Leone is the head of the local chapter of the Slow Food Movement, a group just getting off the ground in Whistler.

And while a part of that movement is to promote taking time out of our busy lives to enjoy the dining experience, Slow Food is about a whole lot more.

Born out of a backlash to "the standardizing effects of fast food and frenetic pace of the ‘fast life,’" Slow Food is an international non-profit association that’s gaining momentum throughout the world.

It started in the mid-80s in Italy and has now spread to over 100 countries and boasts more than 80,000 members.

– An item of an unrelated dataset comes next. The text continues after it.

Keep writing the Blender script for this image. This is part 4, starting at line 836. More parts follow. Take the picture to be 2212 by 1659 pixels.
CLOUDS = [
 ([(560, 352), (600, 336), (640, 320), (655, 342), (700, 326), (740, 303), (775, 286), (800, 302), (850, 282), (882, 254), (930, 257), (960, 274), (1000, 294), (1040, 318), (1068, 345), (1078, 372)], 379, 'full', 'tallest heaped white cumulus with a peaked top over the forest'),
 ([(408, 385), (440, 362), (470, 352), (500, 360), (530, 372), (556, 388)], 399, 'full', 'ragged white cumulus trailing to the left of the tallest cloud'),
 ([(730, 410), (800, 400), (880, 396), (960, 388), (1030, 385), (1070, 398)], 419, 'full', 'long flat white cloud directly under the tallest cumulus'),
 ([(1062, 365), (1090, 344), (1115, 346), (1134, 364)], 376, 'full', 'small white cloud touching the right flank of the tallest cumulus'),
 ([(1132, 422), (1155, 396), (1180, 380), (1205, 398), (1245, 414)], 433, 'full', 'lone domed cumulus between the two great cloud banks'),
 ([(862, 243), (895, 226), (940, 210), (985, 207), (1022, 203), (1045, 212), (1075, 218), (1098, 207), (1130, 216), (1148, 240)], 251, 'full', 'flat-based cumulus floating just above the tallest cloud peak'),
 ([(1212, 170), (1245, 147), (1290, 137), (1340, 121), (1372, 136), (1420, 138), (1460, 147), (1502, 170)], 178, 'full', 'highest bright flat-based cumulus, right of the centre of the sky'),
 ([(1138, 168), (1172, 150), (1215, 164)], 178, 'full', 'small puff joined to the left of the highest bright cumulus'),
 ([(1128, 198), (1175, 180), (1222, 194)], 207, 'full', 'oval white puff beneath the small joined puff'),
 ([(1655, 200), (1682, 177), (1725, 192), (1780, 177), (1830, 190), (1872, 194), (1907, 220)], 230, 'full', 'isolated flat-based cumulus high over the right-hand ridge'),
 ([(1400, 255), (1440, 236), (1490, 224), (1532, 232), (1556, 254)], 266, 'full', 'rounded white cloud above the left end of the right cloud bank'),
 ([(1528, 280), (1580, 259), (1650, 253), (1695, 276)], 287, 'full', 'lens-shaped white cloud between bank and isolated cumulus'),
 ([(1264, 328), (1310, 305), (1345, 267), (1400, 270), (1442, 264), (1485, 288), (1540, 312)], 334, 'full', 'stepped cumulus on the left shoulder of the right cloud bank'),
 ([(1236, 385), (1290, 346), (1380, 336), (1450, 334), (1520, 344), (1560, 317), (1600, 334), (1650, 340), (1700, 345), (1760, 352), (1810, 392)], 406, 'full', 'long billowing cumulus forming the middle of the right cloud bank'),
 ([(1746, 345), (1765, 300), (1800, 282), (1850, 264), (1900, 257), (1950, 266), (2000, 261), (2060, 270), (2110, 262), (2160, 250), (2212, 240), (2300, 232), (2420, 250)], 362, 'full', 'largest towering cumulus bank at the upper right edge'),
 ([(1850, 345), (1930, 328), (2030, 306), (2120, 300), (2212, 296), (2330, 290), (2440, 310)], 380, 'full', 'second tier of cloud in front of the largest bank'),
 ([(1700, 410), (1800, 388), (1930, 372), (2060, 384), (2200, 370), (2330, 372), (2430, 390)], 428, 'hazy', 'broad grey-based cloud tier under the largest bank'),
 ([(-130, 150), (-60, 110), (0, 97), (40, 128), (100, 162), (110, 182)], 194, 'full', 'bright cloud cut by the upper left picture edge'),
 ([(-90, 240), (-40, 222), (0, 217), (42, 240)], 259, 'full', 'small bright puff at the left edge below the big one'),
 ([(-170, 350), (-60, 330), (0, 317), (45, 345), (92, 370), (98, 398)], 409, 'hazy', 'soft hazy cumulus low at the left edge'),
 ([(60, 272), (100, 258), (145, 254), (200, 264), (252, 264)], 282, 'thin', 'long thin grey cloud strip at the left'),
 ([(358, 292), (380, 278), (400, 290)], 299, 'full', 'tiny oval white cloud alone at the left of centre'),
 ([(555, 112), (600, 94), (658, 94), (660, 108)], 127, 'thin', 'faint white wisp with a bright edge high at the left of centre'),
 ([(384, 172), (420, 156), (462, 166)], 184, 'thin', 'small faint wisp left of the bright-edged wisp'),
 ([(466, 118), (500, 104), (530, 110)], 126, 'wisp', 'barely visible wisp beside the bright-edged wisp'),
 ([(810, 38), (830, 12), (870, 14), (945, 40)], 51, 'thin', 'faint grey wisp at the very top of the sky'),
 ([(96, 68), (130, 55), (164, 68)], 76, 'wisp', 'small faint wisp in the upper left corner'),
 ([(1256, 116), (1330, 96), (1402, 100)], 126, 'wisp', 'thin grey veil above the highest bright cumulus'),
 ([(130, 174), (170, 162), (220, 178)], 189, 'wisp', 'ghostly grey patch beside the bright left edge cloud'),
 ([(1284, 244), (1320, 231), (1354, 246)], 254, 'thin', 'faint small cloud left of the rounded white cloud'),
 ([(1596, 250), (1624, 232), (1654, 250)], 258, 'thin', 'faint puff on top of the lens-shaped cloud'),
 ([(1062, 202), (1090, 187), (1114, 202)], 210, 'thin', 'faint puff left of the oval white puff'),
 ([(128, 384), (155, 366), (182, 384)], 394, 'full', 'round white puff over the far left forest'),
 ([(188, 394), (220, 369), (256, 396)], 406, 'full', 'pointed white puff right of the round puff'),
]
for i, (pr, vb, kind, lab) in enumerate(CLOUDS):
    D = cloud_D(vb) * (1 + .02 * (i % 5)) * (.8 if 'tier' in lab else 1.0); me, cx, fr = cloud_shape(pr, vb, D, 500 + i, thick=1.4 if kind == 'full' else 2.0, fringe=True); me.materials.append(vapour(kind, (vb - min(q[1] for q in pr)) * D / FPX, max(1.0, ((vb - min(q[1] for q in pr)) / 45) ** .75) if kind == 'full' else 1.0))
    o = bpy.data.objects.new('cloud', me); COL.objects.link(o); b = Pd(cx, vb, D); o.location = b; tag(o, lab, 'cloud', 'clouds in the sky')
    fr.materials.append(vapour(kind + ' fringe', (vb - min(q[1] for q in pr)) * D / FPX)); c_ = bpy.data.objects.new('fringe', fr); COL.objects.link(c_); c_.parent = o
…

A handful of Whistler locals are now jumping on board and trying to establish a "convivium" – the grassroots part of the organization where locals can interpret the Slow Food philosophy at the local level.

Among those involved are chefs from the Fairmont Chateau Whistler, the Westin, Whistler Cooks and Astrid Cameron, of Astrid’s Fine Foods.

They will join the roughly 700 other Canadian members who are part of the association to date.

Slow Food promotes a gastronomic culture – a culture of eating and drinking well and taking time to savour the delights of the palate. Among other things the movement strives to develop taste education, conserve agricultural biodiversity by supporting local food producers as well as safeguarding traditional foods at risk of disappearance.

That philosophy is built right into the apres menu said Leone, leaning back in a comfortable booth at the trendy new village restaurant.

Leone has only been here for a few months, recently leaving behind the political unrest and turmoil in Jakarta, Indonesia where he was working at the Hilton Hotel.

He joined his friend Chef Lindsay Petit in Whistler and together they have woven the Slow Food principles into their work at apres.